Claimant would be aware of this requirement, Sergeant LaPier maintains, because the facility's Inmate Handbook states, in section XXVIII, that "[a]ttendance for showers, recreation, and non-mandatory meals requires that you inform your company officer when he is taking the list. . . . You should be prepared to advise the officer of your wish to participate at the time the list is taken" (LaPier affidavit, Exhibit A). In addition, an announcement is made over the public address system before each list is taken, and inmates also have the option of asking questions of the correction officers who make rounds of the cell blocks.

It was Sergeant LaPier who investigated claimant's initial complaint. In a To/From memorandum to Captain R. Minogue, who had asked him to conduct the investigation, (id., Exhibit D), Sergeant LaPier stated:
Inmate [McCain] was interviewed to affirm his complaint. Inmate was told that there is no (no rec/rec).

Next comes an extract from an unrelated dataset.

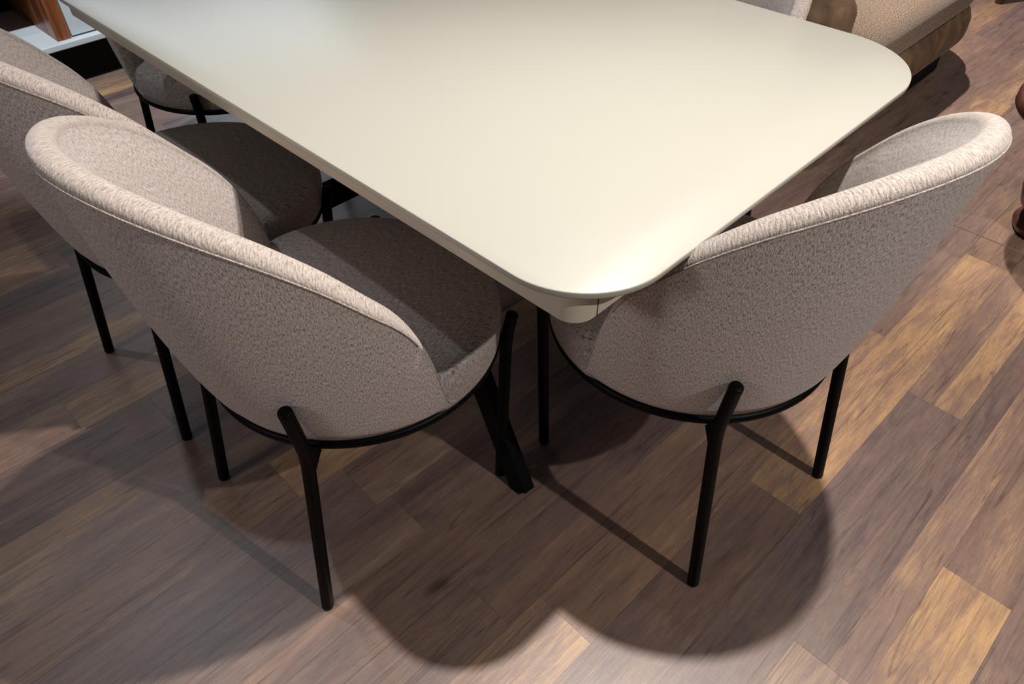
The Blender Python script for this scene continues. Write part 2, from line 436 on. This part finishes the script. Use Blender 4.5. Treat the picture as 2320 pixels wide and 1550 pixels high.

If you loose [sic] your rec. and have a program or job, that counts as your out of cell time. If you are idle, it's the responsibility of you the inmate to tell the night officer when he does his 6:00 A.M. list you want one. I checked the keeplock rec. list from 7-15-03 to 7-28-03 and didn't find that you had asked for rec.
With respect to claimant's allegation that he was kept on "loss of recreation" status for an extra day, Sergeant LaPier states that the sentence of "loss of recreation" to run 7/15/03 till 7/28/03 means that the last date, 7/28, is the date that the inmate is eligible to return to normal recreation. While there is no documentation to support this interpretation, claimant has not disputed it.

A party that has made a motion for summary judgment must make a prima facie showing of entitlement to judgment as a matter of law "by producing evidentiary proof in admissible form" that is sufficient to eliminate any material issues of fact from the case (Winegrad v New York Univ. Med. Ctr., 64 NY2d 851, 853; Zuckerman v City of New York, 49 NY2d 557, 562). There is a burden on all parties, including the moving party, to submit all relevant evidence, because when one party has moved for summary judgment in its favor, the Court may search the record and grant that relief to the opposing party, without the necessity of notice or a cross-motion (CPLR 3212[b]; Abramovitz v Paragon Sporting Goods Co., Inc., 202 AD2d 206 [1st Dept 1994]; Addison v Addison, 192 AD2d 334 [1st Dept 1993]).

The parties do not disagree on the relevant law: claimant was entitled to one hour recreation each day during his thirteen day sentence of "loss of recreation" and his sentence was imposed for only thirteen, not fourteen, days. There are two material issues of fact, however, that remain in dispute: whether claimant requested that one hour of recreation to which he was entitled and whether he was still under "loss of recreation" status on the fourteenth day. Sergeant LaPier states that he never requested the recreation and that the language of the sentence meant that he was to be returned to his normal status on the fourteenth day. Claimant, on the other hand, states in his claim that he "inform[ed] every officer that was taking the list" that he wanted to take the hour of recreation (claim, ¶5) and that he was subjected to an extra day of loss of privilege status on July 28, 2003 (claim, ¶13). A trial will be necessary to resolve these factual disputes.

Claimant's motion is denied.



June 11, 2004
Albany, New York

HON. JUDITH A. HARD
Judge of the Court of Claims


The following papers were read on claimant's motion for summary judgment in his favor:
1. Notice of Motion and Supporting Affidavit of Matthew McCain, pro se, with annexed Exhibits

2. Affirmation in Opposition of Saul Aronson, Esq., AAG, with annexed Exhibits

3. Further Affirmation in Opposition of Saul Aronson, Esq., AAG, with annexed affidavit of Sergeant Roland LaPier, with annexed Exhibits

Filed papers: Claim; Answer



[1] Subdivision (b) provides that inmates are to be permitted one hour of exercise outside their cell each day. This exercise is to be out-of-doors unless weather or the size of population or the physical plant of the facility makes such unfeasible on a daily basis. If daily out-of-doors exercise is not feasible, outdoor exercise is to be provided every other day. Indoor exercise is to be substituted on all other days.